### SUPPLIED INFORMATION
+++

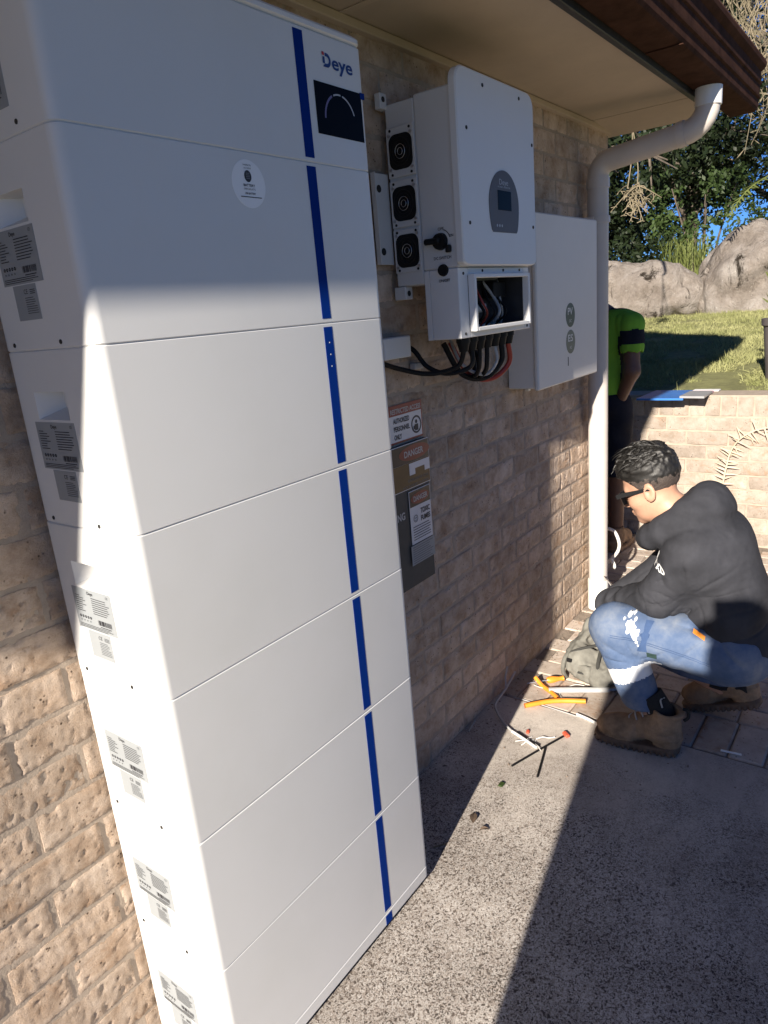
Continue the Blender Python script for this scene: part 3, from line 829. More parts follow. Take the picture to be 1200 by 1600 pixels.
# arching grass tuft between boulders
tuft = empty('grass_tuft', (10.3, 1.75, 1.55), 'arching yellow-green grass tuft growing between the two boulders', 'plant')
mb = MB()
for k in range(170):
    a = random.uniform(0, 2 * math.pi); L = random.uniform(.35, .75); h = random.uniform(.3, .62)
    b0 = Vector((10.25 + random.uniform(-.2, .2), 1.72 + random.uniform(-.28, .28), 1.6))
    p1 = b0 + Vector((math.cos(a) * L * .3, math.sin(a) * L * .3, h)); p2 = b0 + Vector((math.cos(a) * L * .8, math.sin(a) * L * .8, h * .75))
    sd = Vector((-math.sin(a), math.cos(a), 0)) * .008
    pts = catmull([b0, p1, p2], 4)
    vs = []; 
    for i, p in enumerate(pts): w_ = 1 - .85 * i / (len(pts) - 1); vs += [p - sd * w_, p + sd * w_]
    mb.add(vs, [(2 * i, 2 * i + 1, 2 * i + 3, 2 * i + 2) for i in range(len(pts) - 1)])
mb.build('blades', M['leaf_pale'], tuft, fix=False)

def frond(mb, stem, n, Lf, wf, up=Vector((0, 0, 1)), ang=0.5, gapp=0.0, jit=0.0):
    P = catmull([Vector(p) for p in stem], 8)
    for i in range(n):
        t = (i + 1) / (n + 1); k = min(int(t * (len(P) - 1)), len(P) - 2); p = P[k].lerp(P[k + 1], t * (len(P) - 1) - k)
        d = (P[k + 1] - P[k]).normalized(); s = d.cross(up).normalized()
        L = Lf * (math.sin(math.pi * (0.12 + 0.8 * t)) ** .6)
        for sg in (-1, 1):
            if random.random() < gapp: continue
            e = p + (s * sg + d * ang + Vector((random.gauss(0, jit), random.gauss(0, jit), random.uniform(-.25, .1)))).normalized() * L * random.uniform(.85, 1.1)
            w_ = d * wf
            mb.add([p - w_, p + w_, p.lerp(e, .6) + w_ * .8, e, p.lerp(e, .6) - w_ * .8], [(0, 1, 2, 3, 4)])
    return P
cyc = empty('cycad', (9.9, 0.1, 1.9), 'pale green cycad with a toothed frond arching over the tall boulder', 'plant')
for k, st in enumerate([[(9.9, .1, 2.5), (9.3, .45, 2.72), (8.9, .72, 2.58), (8.75, .90, 2.30)], [(9.9, .1, 2.5), (9.6, -.3, 2.95), (9.3, -.7, 2.9)], [(9.9, .1, 2.5), (10.1, .0, 3.0), (10.2, -.4, 3.2)], [(9.9, .1, 2.5), (10.3, .5, 2.8), (10.5, .8, 2.7)]]):
    mb = MB(); P = frond(mb, st, 26, 0.19, 0.012, ang=.45); mb.tube(P, lambda t: .012 * (1 - .7 * t), 5); mb.build('frond', M['leaf_pale'], cyc, fix=False)
MB().tube([(9.9, .1, 1.5), (9.9, .1, 2.5)], .12, 10).build('trunk', M['bark'], cyc)

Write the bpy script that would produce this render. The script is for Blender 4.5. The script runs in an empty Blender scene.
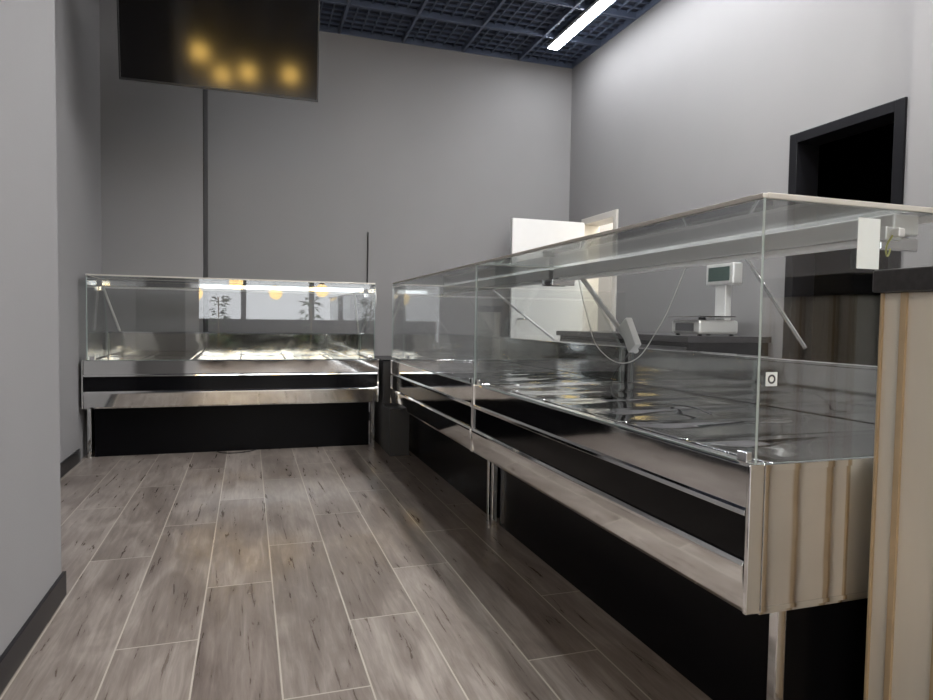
import bpy, math, random
from mathutils import Vector, Matrix
random.seed(3)
C = bpy.context.scene.collection
S = bpy.context.scene
S.view_settings.view_transform = 'Standard'
S.view_settings.look = 'None'

# ------------------------------------------------------------ materials
def nt(name):
    m = bpy.data.materials.new(name); m.use_nodes = True
    return m, m.node_tree.nodes, m.node_tree.links
def pmat(name, col, rough=0.5, metal=0.0, var=0.08, scale=6.0, bump=0.0, bscale=None, stretch=(1,1,1), spec=0.5, emis=None, es=0, coat=0, dist=.01):
    m, N, L = nt(name)
    b = N['Principled BSDF']
    tc = N.new('ShaderNodeTexCoord'); mp = N.new('ShaderNodeMapping'); mp.inputs['Scale'].default_value = stretch
    no = N.new('ShaderNodeTexNoise'); no.inputs['Scale'].default_value = scale; no.inputs['Detail'].default_value = 4
    L.new(tc.outputs['Object'], mp.inputs['Vector']); L.new(mp.outputs[0], no.inputs['Vector'])
    cr = N.new('ShaderNodeValToRGB')
    cr.color_ramp.elements[0].position = .3; cr.color_ramp.elements[1].position = .7
    cr.color_ramp.elements[0].color = tuple(c*(1-var) for c in col)+(1,)
    cr.color_ramp.elements[1].color = tuple(min(1, c*(1+var)) for c in col)+(1,)
    L.new(no.outputs['Fac'], cr.inputs[0]); L.new(cr.outputs[0], b.inputs['Base Color'])
    b.inputs['Roughness'].default_value = rough; b.inputs['Metallic'].default_value = metal
    b.inputs['Specular IOR Level'].default_value = spec
    b.inputs['Coat Weight'].default_value = coat
    if bump > 0:
        n2 = N.new('ShaderNodeTexNoise'); n2.inputs['Scale'].default_value = bscale or scale
        L.new(mp.outputs[0], n2.inputs['Vector'])
        bp = N.new('ShaderNodeBump'); bp.inputs['Strength'].default_value = bump; bp.inputs['Distance'].default_value = dist
        L.new(n2.outputs['Fac'], bp.inputs['Height']); L.new(bp.outputs[0], b.inputs['Normal'])
    if emis:
        b.inputs['Emission Color'].default_value = tuple(emis)+(1,); b.inputs['Emission Strength'].default_value = es
    return m
WALL = pmat('grey_wall_paint', (.250,.243,.245), .75, var=.03, scale=1.5, bump=.05, bscale=150)
WALLW = pmat('white_wall_paint', (.75,.73,.68), .7, var=.02)
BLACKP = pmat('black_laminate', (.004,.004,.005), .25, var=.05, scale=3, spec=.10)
BLACKG = pmat('black_glossy_fascia', (.004,.004,.005), .10, var=.1, spec=.2)
BASEB = pmat('black_baseboard', (.010,.010,.012), .35, spec=.3)
STEEL = pmat('stainless_steel', (.90,.90,.89), .06, 1.0, var=.04, scale=5, bump=.12, bscale=3, stretch=(1,1,1))
STEELB = pmat('side_panel_steel', (.88,.87,.86), .07, 1.0, var=.03, scale=8, bump=.18, bscale=3.5, stretch=(1.6,1,1))
STEELI = pmat('warm_tinted_steel', (.88,.84,.76), .07, 1.0, var=.08, scale=4, bump=.30, bscale=4, stretch=(1,1,1))  # warm tint in the steel colour stands in for reflected lamp glow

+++

### WHAT THE TASK ASKS
Leave out the pictures and output every record above precisely as given.

### EXPECTED ANSWER
Continue the Blender Python script for this scene: part 3, from line 829. More parts follow. Take the picture to be 1200 by 1600 pixels.
# arching grass tuft between boulders
tuft = empty('grass_tuft', (10.3, 1.75, 1.55), 'arching yellow-green grass tuft growing between the two boulders', 'plant')
mb = MB()
for k in range(170):
    a = random.uniform(0, 2 * math.pi); L = random.uniform(.35, .75); h = random.uniform(.3, .62)
    b0 = Vector((10.25 + random.uniform(-.2, .2), 1.72 + random.uniform(-.28, .28), 1.6))
    p1 = b0 + Vector((math.cos(a) * L * .3, math.sin(a) * L * .3, h)); p2 = b0 + Vector((math.cos(a) * L * .8, math.sin(a) * L * .8, h * .75))
    sd = Vector((-math.sin(a), math.cos(a), 0)) * .008
    pts = catmull([b0, p1, p2], 4)
    vs = []; 
    for i, p in enumerate(pts): w_ = 1 - .85 * i / (len(pts) - 1); vs += [p - sd * w_, p + sd * w_]
    mb.add(vs, [(2 * i, 2 * i + 1, 2 * i + 3, 2 * i + 2) for i in range(len(pts) - 1)])
mb.build('blades', M['leaf_pale'], tuft, fix=False)

def frond(mb, stem, n, Lf, wf, up=Vector((0, 0, 1)), ang=0.5, gapp=0.0, jit=0.0):
    P = catmull([Vector(p) for p in stem], 8)
    for i in range(n):
        t = (i + 1) / (n + 1); k = min(int(t * (len(P) - 1)), len(P) - 2); p = P[k].lerp(P[k + 1], t * (len(P) - 1) - k)
        d = (P[k + 1] - P[k]).normalized(); s = d.cross(up).normalized()
        L = Lf * (math.sin(math.pi * (0.12 + 0.8 * t)) ** .6)
        for sg in (-1, 1):
            if random.random() < gapp: continue
            e = p + (s * sg + d * ang + Vector((random.gauss(0, jit), random.gauss(0, jit), random.uniform(-.25, .1)))).normalized() * L * random.uniform(.85, 1.1)
            w_ = d * wf
            mb.add([p - w_, p + w_, p.lerp(e, .6) + w_ * .8, e, p.lerp(e, .6) - w_ * .8], [(0, 1, 2, 3, 4)])
    return P
cyc = empty('cycad', (9.9, 0.1, 1.9), 'pale green cycad with a toothed frond arching over the tall boulder', 'plant')
for k, st in enumerate([[(9.9, .1, 2.5), (9.3, .45, 2.72), (8.9, .72, 2.58), (8.75, .90, 2.30)], [(9.9, .1, 2.5), (9.6, -.3, 2.95), (9.3, -.7, 2.9)], [(9.9, .1, 2.5), (10.1, .0, 3.0), (10.2, -.4, 3.2)], [(9.9, .1, 2.5), (10.3, .5, 2.8), (10.5, .8, 2.7)]]):
    mb = MB(); P = frond(mb, st, 26, 0.19, 0.012, ang=.45); mb.tube(P, lambda t: .012 * (1 - .7 * t), 5); mb.build('frond', M['leaf_pale'], cyc, fix=False)
MB().tube([(9.9, .1, 1.5), (9.9, .1, 2.5)], .12, 10).build('trunk', M['bark'], cyc)

Write the bpy script that would produce this render. The script is for Blender 4.5. The script runs in an empty Blender scene.
import bpy, math, random
from mathutils import Vector, Matrix
random.seed(3)
C = bpy.context.scene.collection
S = bpy.context.scene
S.view_settings.view_transform = 'Standard'
S.view_settings.look = 'None'

# ------------------------------------------------------------ materials
def nt(name):
    m = bpy.data.materials.new(name); m.use_nodes = True
    return m, m.node_tree.nodes, m.node_tree.links
def pmat(name, col, rough=0.5, metal=0.0, var=0.08, scale=6.0, bump=0.0, bscale=None, stretch=(1,1,1), spec=0.5, emis=None, es=0, coat=0, dist=.01):
    m, N, L = nt(name)
    b = N['Principled BSDF']
    tc = N.new('ShaderNodeTexCoord'); mp = N.new('ShaderNodeMapping'); mp.inputs['Scale'].default_value = stretch
    no = N.new('ShaderNodeTexNoise'); no.inputs['Scale'].default_value = scale; no.inputs['Detail'].default_value = 4
    L.new(tc.outputs['Object'], mp.inputs['Vector']); L.new(mp.outputs[0], no.inputs['Vector'])
    cr = N.new('ShaderNodeValToRGB')
    cr.color_ramp.elements[0].position = .3; cr.color_ramp.elements[1].position = .7
    cr.color_ramp.elements[0].color = tuple(c*(1-var) for c in col)+(1,)
    cr.color_ramp.elements[1].color = tuple(min(1, c*(1+var)) for c in col)+(1,)
    L.new(no.outputs['Fac'], cr.inputs[0]); L.new(cr.outputs[0], b.inputs['Base Color'])
    b.inputs['Roughness'].default_value = rough; b.inputs['Metallic'].default_value = metal
    b.inputs['Specular IOR Level'].default_value = spec
    b.inputs['Coat Weight'].default_value = coat
    if bump > 0:
        n2 = N.new('ShaderNodeTexNoise'); n2.inputs['Scale'].default_value = bscale or scale
        L.new(mp.outputs[0], n2.inputs['Vector'])
        bp = N.new('ShaderNodeBump'); bp.inputs['Strength'].default_value = bump; bp.inputs['Distance'].default_value = dist
        L.new(n2.outputs['Fac'], bp.inputs['Height']); L.new(bp.outputs[0], b.inputs['Normal'])
    if emis:
        b.inputs['Emission Color'].default_value = tuple(emis)+(1,); b.inputs['Emission Strength'].default_value = es
    return m
WALL = pmat('grey_wall_paint', (.250,.243,.245), .75, var=.03, scale=1.5, bump=.05, bscale=150)
WALLW = pmat('white_wall_paint', (.75,.73,.68), .7, var=.02)
BLACKP = pmat('black_laminate', (.004,.004,.005), .25, var=.05, scale=3, spec=.10)
BLACKG = pmat('black_glossy_fascia', (.004,.004,.005), .10, var=.1, spec=.2)
BASEB = pmat('black_baseboard', (.010,.010,.012), .35, spec=.3)
STEEL = pmat('stainless_steel', (.90,.90,.89), .06, 1.0, var=.04, scale=5, bump=.12, bscale=3, stretch=(1,1,1))
STEELB = pmat('side_panel_steel', (.88,.87,.86), .07, 1.0, var=.03, scale=8, bump=.18, bscale=3.5, stretch=(1.6,1,1))
STEELI = pmat('warm_tinted_steel', (.88,.84,.76), .07, 1.0, var=.08, scale=4, bump=.30, bscale=4, stretch=(1,1,1))  # warm tint in the steel colour stands in for reflected lamp glow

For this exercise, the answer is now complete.